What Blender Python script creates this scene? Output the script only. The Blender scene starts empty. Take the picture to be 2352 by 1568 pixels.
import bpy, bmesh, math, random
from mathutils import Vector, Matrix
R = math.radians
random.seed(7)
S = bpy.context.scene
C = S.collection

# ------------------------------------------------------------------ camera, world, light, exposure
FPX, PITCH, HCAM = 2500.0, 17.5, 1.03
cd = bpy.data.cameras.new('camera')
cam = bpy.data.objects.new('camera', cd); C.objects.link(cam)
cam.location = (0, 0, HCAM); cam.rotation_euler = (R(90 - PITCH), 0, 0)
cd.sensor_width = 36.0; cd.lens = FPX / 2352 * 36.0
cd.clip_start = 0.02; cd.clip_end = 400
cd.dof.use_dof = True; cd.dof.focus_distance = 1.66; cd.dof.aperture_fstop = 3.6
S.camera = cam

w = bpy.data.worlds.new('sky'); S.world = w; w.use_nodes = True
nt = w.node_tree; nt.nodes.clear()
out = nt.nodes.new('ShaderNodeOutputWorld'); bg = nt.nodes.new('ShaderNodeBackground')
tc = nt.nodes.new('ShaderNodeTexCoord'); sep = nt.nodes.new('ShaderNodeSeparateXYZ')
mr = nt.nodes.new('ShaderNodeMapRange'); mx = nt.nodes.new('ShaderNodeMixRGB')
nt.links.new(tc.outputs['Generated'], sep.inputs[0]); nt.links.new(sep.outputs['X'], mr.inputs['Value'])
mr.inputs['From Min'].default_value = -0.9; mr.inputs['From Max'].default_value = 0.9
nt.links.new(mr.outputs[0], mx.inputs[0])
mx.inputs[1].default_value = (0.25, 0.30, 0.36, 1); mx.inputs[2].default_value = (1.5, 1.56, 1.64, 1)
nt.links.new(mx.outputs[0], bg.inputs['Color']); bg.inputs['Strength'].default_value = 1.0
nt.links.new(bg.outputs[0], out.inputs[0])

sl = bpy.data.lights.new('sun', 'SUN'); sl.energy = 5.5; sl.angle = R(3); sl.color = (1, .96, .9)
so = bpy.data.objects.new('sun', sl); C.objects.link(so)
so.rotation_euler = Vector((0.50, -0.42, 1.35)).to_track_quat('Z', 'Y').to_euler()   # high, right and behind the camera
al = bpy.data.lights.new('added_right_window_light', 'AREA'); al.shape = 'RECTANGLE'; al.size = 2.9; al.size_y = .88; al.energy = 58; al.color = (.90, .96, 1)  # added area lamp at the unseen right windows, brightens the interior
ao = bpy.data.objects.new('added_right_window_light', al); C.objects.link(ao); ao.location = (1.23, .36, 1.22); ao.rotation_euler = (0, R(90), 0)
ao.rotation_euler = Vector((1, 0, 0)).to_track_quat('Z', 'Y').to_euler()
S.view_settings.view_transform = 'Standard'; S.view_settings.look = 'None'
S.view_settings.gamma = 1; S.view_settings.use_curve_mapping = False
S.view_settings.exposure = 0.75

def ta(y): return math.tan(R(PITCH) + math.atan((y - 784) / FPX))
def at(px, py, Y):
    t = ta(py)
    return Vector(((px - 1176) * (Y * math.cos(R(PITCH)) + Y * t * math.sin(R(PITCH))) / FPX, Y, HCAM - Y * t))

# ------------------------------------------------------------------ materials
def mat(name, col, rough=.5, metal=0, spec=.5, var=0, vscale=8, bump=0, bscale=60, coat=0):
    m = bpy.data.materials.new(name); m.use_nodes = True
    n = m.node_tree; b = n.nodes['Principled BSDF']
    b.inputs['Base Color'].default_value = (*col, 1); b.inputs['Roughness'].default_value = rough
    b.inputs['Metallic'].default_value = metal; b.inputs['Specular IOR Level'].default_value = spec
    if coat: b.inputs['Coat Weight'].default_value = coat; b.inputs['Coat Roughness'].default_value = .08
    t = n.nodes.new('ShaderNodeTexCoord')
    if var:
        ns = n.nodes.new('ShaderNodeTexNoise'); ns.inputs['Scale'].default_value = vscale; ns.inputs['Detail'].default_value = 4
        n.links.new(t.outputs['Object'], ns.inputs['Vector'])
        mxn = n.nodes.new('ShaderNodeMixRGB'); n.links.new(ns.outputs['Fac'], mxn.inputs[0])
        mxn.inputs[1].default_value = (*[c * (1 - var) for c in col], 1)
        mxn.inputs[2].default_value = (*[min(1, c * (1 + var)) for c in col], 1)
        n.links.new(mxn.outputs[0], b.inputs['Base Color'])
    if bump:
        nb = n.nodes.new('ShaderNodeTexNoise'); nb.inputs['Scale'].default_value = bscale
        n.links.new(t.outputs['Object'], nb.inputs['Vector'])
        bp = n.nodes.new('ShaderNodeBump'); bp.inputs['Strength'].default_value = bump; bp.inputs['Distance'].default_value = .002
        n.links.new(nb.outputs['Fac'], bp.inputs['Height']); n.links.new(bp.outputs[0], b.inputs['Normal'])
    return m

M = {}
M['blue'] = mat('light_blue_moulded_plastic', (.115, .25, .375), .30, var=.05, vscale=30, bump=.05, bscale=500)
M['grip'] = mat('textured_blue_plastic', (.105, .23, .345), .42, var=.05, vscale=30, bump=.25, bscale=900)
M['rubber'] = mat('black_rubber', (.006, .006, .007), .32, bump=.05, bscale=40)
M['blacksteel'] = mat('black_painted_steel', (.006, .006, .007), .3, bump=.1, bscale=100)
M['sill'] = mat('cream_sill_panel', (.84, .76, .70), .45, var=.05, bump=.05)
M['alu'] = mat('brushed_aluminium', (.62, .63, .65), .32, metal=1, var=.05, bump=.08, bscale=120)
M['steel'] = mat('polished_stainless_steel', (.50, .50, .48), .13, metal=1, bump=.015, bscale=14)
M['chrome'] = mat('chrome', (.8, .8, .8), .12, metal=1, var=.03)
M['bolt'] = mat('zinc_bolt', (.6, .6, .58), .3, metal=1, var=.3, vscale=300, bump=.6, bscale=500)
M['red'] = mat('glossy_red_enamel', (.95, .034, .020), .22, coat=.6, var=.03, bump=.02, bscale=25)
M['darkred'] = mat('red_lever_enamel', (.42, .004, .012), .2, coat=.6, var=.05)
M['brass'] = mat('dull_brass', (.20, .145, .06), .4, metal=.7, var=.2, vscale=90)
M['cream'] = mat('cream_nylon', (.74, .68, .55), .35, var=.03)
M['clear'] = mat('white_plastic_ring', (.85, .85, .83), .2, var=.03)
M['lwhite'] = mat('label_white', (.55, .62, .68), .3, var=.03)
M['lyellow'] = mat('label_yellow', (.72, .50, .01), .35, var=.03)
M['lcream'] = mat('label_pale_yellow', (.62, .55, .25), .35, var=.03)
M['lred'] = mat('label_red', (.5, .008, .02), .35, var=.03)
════
Aim of the exercise:
Give back exactly the material above from its opening line to the line bearing "S.camera = cam".

Answer to the problem:
What Blender Python script creates this scene? Output the script only. The Blender scene starts empty. Take the picture to be 2352 by 1568 pixels.
import bpy, bmesh, math, random
from mathutils import Vector, Matrix
R = math.radians
random.seed(7)
S = bpy.context.scene
C = S.collection

# ------------------------------------------------------------------ camera, world, light, exposure
FPX, PITCH, HCAM = 2500.0, 17.5, 1.03
cd = bpy.data.cameras.new('camera')
cam = bpy.data.objects.new('camera', cd); C.objects.link(cam)
cam.location = (0, 0, HCAM); cam.rotation_euler = (R(90 - PITCH), 0, 0)
cd.sensor_width = 36.0; cd.lens = FPX / 2352 * 36.0
cd.clip_start = 0.02; cd.clip_end = 400
cd.dof.use_dof = True; cd.dof.focus_distance = 1.66; cd.dof.aperture_fstop = 3.6
S.camera = cam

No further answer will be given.